• [Goal of the exercise]: All of the data below must be repeated exactly.
⟨
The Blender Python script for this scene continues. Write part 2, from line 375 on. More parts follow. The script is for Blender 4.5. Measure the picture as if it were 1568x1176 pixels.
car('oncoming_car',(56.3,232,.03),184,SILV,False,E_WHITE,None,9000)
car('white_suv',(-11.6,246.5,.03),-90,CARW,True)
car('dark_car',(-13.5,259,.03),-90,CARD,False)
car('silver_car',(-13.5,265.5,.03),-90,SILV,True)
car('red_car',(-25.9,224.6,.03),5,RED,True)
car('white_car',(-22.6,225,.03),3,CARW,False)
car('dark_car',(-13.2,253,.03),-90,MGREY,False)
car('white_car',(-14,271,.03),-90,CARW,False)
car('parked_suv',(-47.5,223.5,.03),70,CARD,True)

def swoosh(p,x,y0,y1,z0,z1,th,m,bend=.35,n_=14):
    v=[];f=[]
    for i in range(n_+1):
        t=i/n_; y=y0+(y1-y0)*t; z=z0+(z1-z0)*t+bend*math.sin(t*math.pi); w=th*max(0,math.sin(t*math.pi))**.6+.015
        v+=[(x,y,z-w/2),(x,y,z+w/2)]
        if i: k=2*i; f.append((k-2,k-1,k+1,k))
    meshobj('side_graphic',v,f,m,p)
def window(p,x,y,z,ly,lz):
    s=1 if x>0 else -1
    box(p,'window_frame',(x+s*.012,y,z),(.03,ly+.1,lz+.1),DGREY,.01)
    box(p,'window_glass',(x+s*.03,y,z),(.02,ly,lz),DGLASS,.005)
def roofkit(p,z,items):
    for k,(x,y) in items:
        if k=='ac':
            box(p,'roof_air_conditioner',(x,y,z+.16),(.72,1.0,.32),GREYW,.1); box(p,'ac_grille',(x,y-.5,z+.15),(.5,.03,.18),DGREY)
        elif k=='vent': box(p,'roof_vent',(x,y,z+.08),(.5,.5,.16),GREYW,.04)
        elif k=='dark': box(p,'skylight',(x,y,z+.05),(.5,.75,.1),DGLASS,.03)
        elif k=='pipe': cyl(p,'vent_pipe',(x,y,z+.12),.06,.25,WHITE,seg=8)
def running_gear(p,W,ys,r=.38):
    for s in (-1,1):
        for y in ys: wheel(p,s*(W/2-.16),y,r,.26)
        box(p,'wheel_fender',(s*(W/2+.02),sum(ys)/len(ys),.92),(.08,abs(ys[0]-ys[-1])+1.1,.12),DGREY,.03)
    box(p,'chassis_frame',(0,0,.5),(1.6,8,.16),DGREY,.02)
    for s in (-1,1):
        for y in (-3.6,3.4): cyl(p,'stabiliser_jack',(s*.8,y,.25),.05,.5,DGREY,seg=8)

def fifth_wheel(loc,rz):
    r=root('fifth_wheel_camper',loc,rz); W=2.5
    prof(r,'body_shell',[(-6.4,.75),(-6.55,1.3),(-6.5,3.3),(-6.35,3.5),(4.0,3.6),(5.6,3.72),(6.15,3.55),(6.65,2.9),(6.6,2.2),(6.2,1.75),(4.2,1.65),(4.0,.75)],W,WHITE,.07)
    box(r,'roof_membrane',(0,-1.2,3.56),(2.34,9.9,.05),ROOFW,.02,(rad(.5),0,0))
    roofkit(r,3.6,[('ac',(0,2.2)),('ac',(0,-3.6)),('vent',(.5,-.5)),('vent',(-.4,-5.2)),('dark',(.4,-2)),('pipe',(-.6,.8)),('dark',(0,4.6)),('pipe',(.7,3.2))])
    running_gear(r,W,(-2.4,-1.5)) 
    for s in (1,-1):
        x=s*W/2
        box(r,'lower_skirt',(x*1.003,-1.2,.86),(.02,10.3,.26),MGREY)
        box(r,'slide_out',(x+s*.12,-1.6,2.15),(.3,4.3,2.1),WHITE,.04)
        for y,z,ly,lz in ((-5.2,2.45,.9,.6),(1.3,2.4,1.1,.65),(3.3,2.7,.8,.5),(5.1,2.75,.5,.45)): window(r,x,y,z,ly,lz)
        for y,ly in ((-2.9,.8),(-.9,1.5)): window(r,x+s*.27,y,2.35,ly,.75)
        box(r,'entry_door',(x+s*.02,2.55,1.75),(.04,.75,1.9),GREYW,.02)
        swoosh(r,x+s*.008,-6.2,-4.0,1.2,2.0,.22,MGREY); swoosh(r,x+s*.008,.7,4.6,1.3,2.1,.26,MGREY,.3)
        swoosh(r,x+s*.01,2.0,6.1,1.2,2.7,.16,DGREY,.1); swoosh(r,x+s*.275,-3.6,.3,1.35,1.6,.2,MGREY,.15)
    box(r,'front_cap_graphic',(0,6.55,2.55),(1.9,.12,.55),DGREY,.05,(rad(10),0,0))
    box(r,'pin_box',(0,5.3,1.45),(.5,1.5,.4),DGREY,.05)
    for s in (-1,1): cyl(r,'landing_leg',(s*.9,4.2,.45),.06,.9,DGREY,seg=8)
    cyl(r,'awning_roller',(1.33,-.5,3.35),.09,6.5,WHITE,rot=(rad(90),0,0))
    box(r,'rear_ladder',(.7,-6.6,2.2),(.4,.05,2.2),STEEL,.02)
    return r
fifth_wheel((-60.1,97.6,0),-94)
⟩
• [Answer to this problem]:
The Blender Python script for this scene continues. Write part 2, from line 375 on. More parts follow. The script is for Blender 4.5. Measure the picture as if it were 1568x1176 pixels.
car('oncoming_car',(56.3,232,.03),184,SILV,False,E_WHITE,None,9000)
car('white_suv',(-11.6,246.5,.03),-90,CARW,True)
car('dark_car',(-13.5,259,.03),-90,CARD,False)
car('silver_car',(-13.5,265.5,.03),-90,SILV,True)
car('red_car',(-25.9,224.6,.03),5,RED,True)
car('white_car',(-22.6,225,.03),3,CARW,False)
car('dark_car',(-13.2,253,.03),-90,MGREY,False)
car('white_car',(-14,271,.03),-90,CARW,False)
car('parked_suv',(-47.5,223.5,.03),70,CARD,True)

def swoosh(p,x,y0,y1,z0,z1,th,m,bend=.35,n_=14):
    v=[];f=[]
    for i in range(n_+1):
        t=i/n_; y=y0+(y1-y0)*t; z=z0+(z1-z0)*t+bend*math.sin(t*math.pi); w=th*max(0,math.sin(t*math.pi))**.6+.015
        v+=[(x,y,z-w/2),(x,y,z+w/2)]
        if i: k=2*i; f.append((k-2,k-1,k+1,k))
    meshobj('side_graphic',v,f,m,p)
def window(p,x,y,z,ly,lz):
    s=1 if x>0 else -1
    box(p,'window_frame',(x+s*.012,y,z),(.03,ly+.1,lz+.1),DGREY,.01)
    box(p,'window_glass',(x+s*.03,y,z),(.02,ly,lz),DGLASS,.005)
def roofkit(p,z,items):
    for k,(x,y) in items:
        if k=='ac':
            box(p,'roof_air_conditioner',(x,y,z+.16),(.72,1.0,.32),GREYW,.1); box(p,'ac_grille',(x,y-.5,z+.15),(.5,.03,.18),DGREY)
        elif k=='vent': box(p,'roof_vent',(x,y,z+.08),(.5,.5,.16),GREYW,.04)
        elif k=='dark': box(p,'skylight',(x,y,z+.05),(.5,.75,.1),DGLASS,.03)
        elif k=='pipe': cyl(p,'vent_pipe',(x,y,z+.12),.06,.25,WHITE,seg=8)
def running_gear(p,W,ys,r=.38):
    for s in (-1,1):
        for y in ys: wheel(p,s*(W/2-.16),y,r,.26)
        box(p,'wheel_fender',(s*(W/2+.02),sum(ys)/len(ys),.92),(.08,abs(ys[0]-ys[-1])+1.1,.12),DGREY,.03)
    box(p,'chassis_frame',(0,0,.5),(1.6,8,.16),DGREY,.02)
    for s in (-1,1):
        for y in (-3.6,3.4): cyl(p,'stabiliser_jack',(s*.8,y,.25),.05,.5,DGREY,seg=8)

def fifth_wheel(loc,rz):
    r=root('fifth_wheel_camper',loc,rz); W=2.5
    prof(r,'body_shell',[(-6.4,.75),(-6.55,1.3),(-6.5,3.3),(-6.35,3.5),(4.0,3.6),(5.6,3.72),(6.15,3.55),(6.65,2.9),(6.6,2.2),(6.2,1.75),(4.2,1.65),(4.0,.75)],W,WHITE,.07)
    box(r,'roof_membrane',(0,-1.2,3.56),(2.34,9.9,.05),ROOFW,.02,(rad(.5),0,0))
    roofkit(r,3.6,[('ac',(0,2.2)),('ac',(0,-3.6)),('vent',(.5,-.5)),('vent',(-.4,-5.2)),('dark',(.4,-2)),('pipe',(-.6,.8)),('dark',(0,4.6)),('pipe',(.7,3.2))])
    running_gear(r,W,(-2.4,-1.5)) 
    for s in (1,-1):
        x=s*W/2
        box(r,'lower_skirt',(x*1.003,-1.2,.86),(.02,10.3,.26),MGREY)
        box(r,'slide_out',(x+s*.12,-1.6,2.15),(.3,4.3,2.1),WHITE,.04)
        for y,z,ly,lz in ((-5.2,2.45,.9,.6),(1.3,2.4,1.1,.65),(3.3,2.7,.8,.5),(5.1,2.75,.5,.45)): window(r,x,y,z,ly,lz)
        for y,ly in ((-2.9,.8),(-.9,1.5)): window(r,x+s*.27,y,2.35,ly,.75)
        box(r,'entry_door',(x+s*.02,2.55,1.75),(.04,.75,1.9),GREYW,.02)
        swoosh(r,x+s*.008,-6.2,-4.0,1.2,2.0,.22,MGREY); swoosh(r,x+s*.008,.7,4.6,1.3,2.1,.26,MGREY,.3)
        swoosh(r,x+s*.01,2.0,6.1,1.2,2.7,.16,DGREY,.1); swoosh(r,x+s*.275,-3.6,.3,1.35,1.6,.2,MGREY,.15)
    box(r,'front_cap_graphic',(0,6.55,2.55),(1.9,.12,.55),DGREY,.05,(rad(10),0,0))
    box(r,'pin_box',(0,5.3,1.45),(.5,1.5,.4),DGREY,.05)
    for s in (-1,1): cyl(r,'landing_leg',(s*.9,4.2,.45),.06,.9,DGREY,seg=8)
    cyl(r,'awning_roller',(1.33,-.5,3.35),.09,6.5,WHITE,rot=(rad(90),0,0))
    box(r,'rear_ladder',(.7,-6.6,2.2),(.4,.05,2.2),STEEL,.02)
    return r
fifth_wheel((-60.1,97.6,0),-94)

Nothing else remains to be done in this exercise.